Q:

Let divf = 6(5 − x) and 0 ≤ a, b, c ≤ 12. (a) find the flux of f out of the rectangular solid 0 ≤ x ≤ a, 0 ≤ y ≤ b, and 0 ≤ z ≤c. your answer will be in terms of a, b,c. flux = (b) for what values of a, b, c is the flux the largest? what is that largest flux?

Accepted Solution

A:
Continuing from the setup in the question linked above (and using the same symbols/variables), we have

[tex]\displaystyle\iint_{\mathcal S}\mathbf f\cdot\mathrm d\mathbf S=\iiint_{\mathcal R}(\nabla\cdot f)\,\mathrm dV[/tex]
[tex]=\displaystyle6\int_{z=0}^{z=c}\int_{y=0}^{y=b}\int_{x=0}^{x=a}(5-x)\,\mathrm dx\,\mathrm dy\,\mathrm dz[/tex]
[tex]=\displaystyle6bc\int_0^a(5-x)\,\mathrm dx[/tex]
[tex]=6bc\left(5a-\dfrac{a^2}2\right)=3abc(10-a)[/tex]

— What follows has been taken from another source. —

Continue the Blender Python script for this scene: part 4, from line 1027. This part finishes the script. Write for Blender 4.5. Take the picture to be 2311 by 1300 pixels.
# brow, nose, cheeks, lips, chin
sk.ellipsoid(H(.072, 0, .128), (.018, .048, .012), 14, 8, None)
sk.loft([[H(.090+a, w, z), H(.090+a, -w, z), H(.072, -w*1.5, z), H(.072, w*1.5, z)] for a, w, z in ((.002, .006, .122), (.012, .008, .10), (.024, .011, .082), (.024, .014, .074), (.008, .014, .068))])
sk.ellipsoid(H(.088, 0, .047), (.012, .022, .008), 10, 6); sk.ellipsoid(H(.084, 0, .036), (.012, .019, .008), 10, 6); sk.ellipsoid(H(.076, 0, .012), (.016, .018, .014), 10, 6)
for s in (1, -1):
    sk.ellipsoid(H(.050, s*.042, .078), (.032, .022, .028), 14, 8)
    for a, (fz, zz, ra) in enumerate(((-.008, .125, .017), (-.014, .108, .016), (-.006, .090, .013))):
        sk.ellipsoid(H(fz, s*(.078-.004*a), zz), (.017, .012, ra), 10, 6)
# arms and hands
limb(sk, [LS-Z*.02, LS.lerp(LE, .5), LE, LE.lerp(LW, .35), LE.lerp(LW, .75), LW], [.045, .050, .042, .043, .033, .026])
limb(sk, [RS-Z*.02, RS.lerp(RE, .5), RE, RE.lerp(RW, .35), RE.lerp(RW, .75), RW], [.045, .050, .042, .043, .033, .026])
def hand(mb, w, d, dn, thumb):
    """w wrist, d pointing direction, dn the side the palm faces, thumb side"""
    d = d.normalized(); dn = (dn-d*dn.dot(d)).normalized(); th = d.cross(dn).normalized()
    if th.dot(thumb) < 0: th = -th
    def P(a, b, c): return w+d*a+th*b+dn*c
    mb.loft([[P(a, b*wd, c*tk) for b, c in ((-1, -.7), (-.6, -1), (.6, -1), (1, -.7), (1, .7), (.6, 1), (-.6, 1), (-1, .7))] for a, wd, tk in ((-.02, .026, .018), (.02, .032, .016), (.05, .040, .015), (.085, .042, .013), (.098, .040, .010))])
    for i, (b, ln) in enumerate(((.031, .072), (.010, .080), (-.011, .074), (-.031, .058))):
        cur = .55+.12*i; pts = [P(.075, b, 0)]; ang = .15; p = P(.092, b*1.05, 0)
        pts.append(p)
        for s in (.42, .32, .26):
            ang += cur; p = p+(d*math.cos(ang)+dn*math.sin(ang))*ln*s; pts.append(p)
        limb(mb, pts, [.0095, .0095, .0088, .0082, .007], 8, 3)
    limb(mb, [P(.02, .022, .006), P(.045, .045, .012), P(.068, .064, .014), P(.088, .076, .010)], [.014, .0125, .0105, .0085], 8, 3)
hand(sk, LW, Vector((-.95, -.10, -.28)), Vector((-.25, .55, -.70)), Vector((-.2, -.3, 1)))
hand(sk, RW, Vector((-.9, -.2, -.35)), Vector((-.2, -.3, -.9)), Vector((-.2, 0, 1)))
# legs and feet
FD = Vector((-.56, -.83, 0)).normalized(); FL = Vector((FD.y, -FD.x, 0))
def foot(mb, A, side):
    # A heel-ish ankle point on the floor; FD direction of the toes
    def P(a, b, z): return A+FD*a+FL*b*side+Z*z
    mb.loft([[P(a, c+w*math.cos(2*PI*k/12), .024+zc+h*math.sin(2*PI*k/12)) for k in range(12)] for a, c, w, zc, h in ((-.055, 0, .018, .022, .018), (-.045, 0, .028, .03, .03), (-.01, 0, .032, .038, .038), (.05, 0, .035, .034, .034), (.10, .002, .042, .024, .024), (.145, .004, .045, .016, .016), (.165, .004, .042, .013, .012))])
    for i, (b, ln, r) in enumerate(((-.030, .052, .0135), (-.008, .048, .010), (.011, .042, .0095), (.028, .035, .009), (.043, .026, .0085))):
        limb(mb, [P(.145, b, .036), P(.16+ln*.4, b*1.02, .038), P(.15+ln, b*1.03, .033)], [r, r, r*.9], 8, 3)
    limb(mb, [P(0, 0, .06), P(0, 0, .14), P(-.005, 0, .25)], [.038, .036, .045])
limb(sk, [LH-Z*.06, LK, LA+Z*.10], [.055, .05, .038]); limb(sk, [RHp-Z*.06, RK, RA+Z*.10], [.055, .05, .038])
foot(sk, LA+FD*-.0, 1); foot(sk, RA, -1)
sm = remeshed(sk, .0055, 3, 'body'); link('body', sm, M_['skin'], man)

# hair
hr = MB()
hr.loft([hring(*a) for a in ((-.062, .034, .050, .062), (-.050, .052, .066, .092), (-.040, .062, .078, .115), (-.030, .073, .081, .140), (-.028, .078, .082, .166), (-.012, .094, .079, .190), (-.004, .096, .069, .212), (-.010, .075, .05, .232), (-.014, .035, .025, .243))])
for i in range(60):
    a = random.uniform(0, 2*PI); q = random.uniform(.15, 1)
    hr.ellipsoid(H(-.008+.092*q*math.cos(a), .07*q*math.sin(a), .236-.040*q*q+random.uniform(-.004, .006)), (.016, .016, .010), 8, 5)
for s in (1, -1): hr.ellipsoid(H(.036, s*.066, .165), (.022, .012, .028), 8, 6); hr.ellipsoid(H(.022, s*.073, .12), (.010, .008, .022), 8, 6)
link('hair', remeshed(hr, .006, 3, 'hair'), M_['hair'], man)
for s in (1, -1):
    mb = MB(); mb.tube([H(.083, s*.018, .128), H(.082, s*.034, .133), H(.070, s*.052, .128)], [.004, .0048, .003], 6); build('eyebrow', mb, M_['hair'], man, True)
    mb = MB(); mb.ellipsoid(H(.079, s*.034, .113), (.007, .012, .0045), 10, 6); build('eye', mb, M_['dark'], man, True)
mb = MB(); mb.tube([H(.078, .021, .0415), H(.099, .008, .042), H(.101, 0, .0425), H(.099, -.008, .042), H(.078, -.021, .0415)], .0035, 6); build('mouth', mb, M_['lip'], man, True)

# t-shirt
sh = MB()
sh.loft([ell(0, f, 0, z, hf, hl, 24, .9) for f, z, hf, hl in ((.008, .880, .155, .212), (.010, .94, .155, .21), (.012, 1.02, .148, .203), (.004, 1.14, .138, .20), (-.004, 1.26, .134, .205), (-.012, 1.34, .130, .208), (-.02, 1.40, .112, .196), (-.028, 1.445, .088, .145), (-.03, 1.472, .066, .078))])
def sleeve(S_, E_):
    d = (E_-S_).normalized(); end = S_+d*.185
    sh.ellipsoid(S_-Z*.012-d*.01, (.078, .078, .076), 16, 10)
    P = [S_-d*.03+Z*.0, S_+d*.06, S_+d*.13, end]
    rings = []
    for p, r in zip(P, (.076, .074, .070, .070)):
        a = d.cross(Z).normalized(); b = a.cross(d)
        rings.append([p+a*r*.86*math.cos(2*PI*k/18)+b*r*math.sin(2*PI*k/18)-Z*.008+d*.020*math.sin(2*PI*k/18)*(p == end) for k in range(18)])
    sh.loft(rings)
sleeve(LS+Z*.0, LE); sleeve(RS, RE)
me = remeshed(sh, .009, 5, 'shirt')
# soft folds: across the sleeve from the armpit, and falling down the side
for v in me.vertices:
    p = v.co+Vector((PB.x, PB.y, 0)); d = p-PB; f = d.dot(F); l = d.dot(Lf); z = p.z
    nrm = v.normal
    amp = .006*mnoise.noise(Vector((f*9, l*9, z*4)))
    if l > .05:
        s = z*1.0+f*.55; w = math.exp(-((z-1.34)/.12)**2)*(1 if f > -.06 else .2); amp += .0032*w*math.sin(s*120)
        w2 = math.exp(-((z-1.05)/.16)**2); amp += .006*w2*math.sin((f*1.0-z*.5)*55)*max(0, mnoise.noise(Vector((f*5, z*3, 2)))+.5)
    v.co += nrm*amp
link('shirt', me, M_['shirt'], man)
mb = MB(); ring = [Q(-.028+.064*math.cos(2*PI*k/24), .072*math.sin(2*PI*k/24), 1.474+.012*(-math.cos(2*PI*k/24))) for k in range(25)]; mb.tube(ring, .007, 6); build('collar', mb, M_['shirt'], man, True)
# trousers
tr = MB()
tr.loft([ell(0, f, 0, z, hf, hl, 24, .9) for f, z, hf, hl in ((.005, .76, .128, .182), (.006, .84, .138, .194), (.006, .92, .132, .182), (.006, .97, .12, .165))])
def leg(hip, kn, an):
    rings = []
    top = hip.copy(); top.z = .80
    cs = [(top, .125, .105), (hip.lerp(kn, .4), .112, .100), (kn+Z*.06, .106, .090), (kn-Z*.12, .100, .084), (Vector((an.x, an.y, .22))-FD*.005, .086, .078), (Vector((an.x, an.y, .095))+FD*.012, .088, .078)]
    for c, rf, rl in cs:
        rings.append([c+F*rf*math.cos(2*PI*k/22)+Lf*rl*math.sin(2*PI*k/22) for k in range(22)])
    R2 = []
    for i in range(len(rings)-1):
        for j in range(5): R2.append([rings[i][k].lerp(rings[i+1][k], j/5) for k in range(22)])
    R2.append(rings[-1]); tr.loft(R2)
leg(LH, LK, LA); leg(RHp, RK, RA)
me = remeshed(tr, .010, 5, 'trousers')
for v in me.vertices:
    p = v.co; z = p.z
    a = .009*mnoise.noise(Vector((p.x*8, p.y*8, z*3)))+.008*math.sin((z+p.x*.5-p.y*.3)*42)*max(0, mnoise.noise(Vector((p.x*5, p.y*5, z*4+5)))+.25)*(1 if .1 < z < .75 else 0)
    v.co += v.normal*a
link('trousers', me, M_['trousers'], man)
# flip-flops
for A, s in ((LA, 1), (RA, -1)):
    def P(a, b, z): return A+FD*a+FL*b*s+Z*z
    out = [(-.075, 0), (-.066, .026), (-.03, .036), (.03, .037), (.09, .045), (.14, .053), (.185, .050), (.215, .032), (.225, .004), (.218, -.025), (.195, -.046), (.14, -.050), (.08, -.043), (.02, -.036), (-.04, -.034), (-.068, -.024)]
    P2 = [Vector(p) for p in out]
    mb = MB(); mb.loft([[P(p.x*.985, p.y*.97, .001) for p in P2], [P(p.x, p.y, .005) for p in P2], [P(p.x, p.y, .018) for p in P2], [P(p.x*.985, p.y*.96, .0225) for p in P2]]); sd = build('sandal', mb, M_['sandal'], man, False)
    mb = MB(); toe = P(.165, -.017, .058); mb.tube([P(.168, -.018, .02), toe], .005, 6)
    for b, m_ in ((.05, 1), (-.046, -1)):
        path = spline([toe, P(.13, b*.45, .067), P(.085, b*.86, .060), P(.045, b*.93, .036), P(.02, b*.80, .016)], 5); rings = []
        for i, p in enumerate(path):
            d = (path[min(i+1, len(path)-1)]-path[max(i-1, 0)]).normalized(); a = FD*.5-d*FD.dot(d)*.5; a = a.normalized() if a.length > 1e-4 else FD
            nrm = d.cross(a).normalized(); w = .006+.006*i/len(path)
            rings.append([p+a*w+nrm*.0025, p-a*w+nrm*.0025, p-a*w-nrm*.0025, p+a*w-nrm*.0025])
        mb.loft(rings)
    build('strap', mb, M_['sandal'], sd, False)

The next part of the question asks to maximize this result - our target function which we'll call [tex]g(a,b,c)=3abc(10-a)[/tex] - subject to [tex]0\le a,b,c\le12[/tex].

We can see that [tex]g[/tex] is quadratic in [tex]a[/tex], so let's complete the square.

[tex]g(a,b,c)=-3bc(a^2-10a+25-25)=3bc(25-(a-5)^2)[/tex]

Since [tex]b,c[/tex] are non-negative, it stands to reason that the total product will be maximized if [tex]a-5[/tex] vanishes because [tex]25-(a-5)^2[/tex] is a parabola with its vertex (a maximum) at (5, 25). Setting [tex]a=5[/tex], it's clear that the maximum of [tex]g[/tex] will then be attained when [tex]b,c[/tex] are largest, so the largest flux will be attained at [tex](a,b,c)=(5,12,12)[/tex], which gives a flux of 10,800.